**Exercise details**. Select from the data all lines with the word "part".
===== Data listing
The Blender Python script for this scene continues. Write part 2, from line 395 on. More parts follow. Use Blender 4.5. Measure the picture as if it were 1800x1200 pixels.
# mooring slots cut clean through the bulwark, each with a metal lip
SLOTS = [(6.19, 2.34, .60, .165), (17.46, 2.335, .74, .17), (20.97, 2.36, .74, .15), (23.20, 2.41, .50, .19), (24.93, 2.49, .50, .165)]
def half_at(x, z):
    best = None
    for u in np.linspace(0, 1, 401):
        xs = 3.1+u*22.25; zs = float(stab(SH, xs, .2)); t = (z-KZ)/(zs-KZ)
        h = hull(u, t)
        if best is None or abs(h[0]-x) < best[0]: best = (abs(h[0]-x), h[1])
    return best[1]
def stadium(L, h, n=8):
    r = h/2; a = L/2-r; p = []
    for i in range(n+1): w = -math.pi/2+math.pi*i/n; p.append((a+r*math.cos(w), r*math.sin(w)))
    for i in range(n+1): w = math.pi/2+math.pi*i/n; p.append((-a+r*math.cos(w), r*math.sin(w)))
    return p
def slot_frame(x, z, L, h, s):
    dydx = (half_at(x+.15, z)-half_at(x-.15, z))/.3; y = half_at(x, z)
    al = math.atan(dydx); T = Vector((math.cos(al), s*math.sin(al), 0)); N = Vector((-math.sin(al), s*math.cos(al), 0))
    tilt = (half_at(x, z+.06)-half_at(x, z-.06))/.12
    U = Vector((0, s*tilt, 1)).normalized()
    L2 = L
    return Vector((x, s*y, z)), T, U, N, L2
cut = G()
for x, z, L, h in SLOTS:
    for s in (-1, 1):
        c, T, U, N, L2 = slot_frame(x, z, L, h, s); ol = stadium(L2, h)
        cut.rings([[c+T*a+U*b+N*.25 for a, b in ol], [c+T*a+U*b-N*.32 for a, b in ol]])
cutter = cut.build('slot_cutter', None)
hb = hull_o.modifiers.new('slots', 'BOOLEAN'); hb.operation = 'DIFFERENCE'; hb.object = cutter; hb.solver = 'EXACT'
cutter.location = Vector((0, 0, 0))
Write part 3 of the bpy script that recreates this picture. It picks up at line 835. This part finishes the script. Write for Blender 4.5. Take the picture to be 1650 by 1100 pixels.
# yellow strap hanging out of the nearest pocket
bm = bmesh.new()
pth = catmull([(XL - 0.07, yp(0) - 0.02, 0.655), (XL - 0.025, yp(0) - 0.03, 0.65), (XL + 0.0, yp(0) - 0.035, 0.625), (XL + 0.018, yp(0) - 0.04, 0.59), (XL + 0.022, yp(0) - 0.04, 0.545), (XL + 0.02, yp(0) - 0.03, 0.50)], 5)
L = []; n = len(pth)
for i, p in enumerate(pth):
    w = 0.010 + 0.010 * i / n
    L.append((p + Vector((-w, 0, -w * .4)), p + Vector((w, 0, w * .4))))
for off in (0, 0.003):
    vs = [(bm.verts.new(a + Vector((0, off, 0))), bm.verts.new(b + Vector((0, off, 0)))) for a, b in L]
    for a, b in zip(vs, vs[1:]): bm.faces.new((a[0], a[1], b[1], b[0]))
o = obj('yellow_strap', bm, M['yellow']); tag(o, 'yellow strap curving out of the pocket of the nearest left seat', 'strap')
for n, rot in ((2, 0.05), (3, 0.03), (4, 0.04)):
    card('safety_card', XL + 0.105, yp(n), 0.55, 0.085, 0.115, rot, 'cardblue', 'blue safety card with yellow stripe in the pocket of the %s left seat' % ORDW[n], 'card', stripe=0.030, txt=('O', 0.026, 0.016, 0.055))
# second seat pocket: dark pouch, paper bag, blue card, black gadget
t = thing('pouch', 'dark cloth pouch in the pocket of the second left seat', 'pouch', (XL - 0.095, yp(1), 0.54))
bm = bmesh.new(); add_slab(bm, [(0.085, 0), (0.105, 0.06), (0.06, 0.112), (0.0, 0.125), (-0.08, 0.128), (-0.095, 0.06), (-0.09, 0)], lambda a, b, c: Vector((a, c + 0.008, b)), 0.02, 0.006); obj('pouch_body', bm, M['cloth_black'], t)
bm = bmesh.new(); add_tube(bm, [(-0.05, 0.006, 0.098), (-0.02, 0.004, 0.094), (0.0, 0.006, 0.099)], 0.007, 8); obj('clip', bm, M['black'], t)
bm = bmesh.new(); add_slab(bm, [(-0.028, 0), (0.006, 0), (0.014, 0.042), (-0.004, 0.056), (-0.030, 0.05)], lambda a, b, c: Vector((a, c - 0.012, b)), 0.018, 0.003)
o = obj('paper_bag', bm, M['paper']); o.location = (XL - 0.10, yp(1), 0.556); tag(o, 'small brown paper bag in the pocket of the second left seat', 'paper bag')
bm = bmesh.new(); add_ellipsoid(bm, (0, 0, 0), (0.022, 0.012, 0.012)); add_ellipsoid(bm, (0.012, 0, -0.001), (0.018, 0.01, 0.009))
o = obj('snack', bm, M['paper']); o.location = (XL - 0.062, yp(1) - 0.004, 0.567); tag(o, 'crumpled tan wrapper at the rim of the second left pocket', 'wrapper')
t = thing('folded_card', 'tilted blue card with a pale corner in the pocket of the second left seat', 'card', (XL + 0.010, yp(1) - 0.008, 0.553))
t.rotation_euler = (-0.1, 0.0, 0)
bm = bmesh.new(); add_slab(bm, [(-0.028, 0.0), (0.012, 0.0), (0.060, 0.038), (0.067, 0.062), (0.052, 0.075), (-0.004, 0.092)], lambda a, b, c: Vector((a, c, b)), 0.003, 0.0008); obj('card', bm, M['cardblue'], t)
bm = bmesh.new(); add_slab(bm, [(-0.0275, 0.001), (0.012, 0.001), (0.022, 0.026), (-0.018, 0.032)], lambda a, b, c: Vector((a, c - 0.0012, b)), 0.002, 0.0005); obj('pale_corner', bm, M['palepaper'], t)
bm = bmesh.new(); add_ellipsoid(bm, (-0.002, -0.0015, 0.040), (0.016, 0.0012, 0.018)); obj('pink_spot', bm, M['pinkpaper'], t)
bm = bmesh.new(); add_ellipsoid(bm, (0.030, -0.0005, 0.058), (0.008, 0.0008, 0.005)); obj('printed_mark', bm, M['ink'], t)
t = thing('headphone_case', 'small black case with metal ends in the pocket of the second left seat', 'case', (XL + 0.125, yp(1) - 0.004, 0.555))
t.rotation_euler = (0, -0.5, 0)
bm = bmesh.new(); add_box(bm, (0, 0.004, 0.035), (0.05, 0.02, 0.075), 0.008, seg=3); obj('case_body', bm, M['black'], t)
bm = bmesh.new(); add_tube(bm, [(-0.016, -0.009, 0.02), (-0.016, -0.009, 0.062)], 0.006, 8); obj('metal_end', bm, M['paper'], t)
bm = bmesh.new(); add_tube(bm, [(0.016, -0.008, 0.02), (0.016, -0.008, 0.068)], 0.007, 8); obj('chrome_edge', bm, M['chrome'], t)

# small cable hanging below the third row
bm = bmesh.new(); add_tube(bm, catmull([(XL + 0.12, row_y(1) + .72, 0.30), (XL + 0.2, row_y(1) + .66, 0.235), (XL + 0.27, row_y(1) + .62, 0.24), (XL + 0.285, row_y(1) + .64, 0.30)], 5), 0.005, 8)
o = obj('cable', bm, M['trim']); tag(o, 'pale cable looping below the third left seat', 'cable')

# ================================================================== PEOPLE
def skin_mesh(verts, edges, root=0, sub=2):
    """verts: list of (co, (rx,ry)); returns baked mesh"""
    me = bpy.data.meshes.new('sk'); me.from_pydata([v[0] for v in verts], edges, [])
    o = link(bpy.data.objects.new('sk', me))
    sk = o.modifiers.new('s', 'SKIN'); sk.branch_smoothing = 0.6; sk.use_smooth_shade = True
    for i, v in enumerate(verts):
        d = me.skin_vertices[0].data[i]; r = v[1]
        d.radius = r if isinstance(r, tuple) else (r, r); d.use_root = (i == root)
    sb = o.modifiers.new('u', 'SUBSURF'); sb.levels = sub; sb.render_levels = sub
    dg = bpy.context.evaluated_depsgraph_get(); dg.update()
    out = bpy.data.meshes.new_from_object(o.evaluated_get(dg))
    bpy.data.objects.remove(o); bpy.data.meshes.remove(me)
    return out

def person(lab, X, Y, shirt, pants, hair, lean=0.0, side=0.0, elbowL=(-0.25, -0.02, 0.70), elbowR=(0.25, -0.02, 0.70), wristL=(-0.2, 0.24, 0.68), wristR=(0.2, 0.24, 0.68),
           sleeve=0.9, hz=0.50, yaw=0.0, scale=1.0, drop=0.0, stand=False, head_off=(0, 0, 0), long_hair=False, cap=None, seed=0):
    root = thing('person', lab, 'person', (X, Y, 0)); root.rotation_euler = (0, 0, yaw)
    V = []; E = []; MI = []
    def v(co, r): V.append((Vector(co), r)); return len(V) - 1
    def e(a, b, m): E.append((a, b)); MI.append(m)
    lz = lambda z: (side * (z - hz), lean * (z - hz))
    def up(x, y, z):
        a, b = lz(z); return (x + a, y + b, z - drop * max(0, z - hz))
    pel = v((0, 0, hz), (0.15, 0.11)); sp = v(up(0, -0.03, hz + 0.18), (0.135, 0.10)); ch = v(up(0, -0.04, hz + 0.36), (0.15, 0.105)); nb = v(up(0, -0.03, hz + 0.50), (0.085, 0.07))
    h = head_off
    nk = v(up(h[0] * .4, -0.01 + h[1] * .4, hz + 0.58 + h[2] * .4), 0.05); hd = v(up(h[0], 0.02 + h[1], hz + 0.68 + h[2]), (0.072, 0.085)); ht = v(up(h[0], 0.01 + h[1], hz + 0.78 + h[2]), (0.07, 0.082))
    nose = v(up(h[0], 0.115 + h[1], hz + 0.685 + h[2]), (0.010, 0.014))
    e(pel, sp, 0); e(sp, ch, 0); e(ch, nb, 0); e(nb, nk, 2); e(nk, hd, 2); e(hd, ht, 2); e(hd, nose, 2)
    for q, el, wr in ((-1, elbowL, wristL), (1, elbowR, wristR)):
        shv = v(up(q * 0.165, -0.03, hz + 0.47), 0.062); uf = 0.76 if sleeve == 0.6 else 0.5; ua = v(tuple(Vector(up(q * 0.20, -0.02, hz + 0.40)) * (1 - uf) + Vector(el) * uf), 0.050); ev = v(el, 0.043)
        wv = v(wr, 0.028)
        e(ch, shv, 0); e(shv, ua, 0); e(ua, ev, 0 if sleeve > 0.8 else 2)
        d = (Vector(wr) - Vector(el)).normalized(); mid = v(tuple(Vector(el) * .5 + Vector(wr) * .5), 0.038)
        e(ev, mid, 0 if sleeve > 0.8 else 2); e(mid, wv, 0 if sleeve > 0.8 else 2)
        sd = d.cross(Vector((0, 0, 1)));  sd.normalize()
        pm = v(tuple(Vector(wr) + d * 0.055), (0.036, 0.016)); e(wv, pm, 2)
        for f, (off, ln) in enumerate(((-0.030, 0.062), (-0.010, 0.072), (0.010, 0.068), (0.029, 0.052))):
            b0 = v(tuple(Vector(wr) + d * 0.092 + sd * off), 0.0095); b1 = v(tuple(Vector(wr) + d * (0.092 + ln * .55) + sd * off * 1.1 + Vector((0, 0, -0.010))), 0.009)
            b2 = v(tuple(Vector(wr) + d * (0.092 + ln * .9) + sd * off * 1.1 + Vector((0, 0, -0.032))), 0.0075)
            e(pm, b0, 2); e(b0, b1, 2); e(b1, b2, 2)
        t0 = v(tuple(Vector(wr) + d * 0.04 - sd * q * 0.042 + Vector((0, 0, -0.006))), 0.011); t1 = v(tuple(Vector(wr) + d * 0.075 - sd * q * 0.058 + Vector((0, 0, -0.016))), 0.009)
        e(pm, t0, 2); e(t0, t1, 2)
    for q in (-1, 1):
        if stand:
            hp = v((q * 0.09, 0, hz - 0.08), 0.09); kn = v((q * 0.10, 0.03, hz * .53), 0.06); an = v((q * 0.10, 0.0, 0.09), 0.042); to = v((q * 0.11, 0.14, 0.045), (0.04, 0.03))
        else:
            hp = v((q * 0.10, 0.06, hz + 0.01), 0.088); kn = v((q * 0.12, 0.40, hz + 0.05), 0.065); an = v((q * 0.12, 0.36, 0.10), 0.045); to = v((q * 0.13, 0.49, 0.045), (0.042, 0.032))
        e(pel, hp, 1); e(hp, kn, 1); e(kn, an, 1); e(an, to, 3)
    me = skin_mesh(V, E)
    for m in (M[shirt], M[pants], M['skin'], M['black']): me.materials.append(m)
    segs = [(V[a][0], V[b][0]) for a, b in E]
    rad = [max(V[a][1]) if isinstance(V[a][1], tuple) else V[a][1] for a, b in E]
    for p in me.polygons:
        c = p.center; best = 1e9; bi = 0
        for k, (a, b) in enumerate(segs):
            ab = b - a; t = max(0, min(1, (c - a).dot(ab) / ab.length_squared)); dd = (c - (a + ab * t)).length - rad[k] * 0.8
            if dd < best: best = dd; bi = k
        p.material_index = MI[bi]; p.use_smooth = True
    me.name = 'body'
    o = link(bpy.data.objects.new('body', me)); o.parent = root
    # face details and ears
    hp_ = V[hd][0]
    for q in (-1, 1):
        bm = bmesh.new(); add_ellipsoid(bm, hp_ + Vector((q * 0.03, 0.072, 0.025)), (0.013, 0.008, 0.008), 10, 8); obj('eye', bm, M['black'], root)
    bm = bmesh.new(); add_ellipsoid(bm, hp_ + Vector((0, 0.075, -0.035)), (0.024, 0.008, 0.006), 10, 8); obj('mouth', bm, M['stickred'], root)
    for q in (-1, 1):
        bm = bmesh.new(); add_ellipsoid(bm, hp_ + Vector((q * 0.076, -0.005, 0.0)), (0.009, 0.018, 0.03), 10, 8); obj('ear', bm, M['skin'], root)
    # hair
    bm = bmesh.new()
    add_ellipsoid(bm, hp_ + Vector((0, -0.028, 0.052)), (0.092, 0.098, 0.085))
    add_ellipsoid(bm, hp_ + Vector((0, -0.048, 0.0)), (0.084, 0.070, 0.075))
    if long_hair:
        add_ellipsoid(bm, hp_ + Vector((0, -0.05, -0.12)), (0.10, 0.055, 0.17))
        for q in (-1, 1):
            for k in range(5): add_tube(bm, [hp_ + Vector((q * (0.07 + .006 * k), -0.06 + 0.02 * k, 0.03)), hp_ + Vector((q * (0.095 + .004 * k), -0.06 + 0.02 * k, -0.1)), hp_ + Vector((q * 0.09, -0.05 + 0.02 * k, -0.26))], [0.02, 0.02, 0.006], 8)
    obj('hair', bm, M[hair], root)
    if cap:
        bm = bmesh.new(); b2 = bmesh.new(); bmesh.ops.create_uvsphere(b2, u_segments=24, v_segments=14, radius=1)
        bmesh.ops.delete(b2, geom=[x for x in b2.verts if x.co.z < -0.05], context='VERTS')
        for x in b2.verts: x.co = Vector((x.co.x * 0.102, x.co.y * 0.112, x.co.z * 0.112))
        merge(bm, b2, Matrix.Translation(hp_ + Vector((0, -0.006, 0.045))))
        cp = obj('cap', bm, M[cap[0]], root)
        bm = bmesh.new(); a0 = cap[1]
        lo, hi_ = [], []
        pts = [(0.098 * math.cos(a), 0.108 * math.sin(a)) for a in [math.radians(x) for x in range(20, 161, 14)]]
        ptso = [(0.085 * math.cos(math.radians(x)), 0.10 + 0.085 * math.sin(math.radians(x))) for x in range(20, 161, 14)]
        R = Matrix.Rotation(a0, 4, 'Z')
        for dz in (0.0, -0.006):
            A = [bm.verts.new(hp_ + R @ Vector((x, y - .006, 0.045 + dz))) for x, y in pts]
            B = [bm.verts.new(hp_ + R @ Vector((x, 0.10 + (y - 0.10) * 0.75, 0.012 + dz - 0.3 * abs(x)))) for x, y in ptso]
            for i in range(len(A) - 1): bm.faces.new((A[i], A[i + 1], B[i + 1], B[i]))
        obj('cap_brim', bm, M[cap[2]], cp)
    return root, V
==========
**Final result**.
The Blender Python script for this scene continues. Write part 2, from line 395 on. More parts follow. Use Blender 4.5. Measure the picture as if it were 1800x1200 pixels.
Write part 3 of the bpy script that recreates this picture. It picks up at line 835. This part finishes the script. Write for Blender 4.5. Take the picture to be 1650 by 1100 pixels.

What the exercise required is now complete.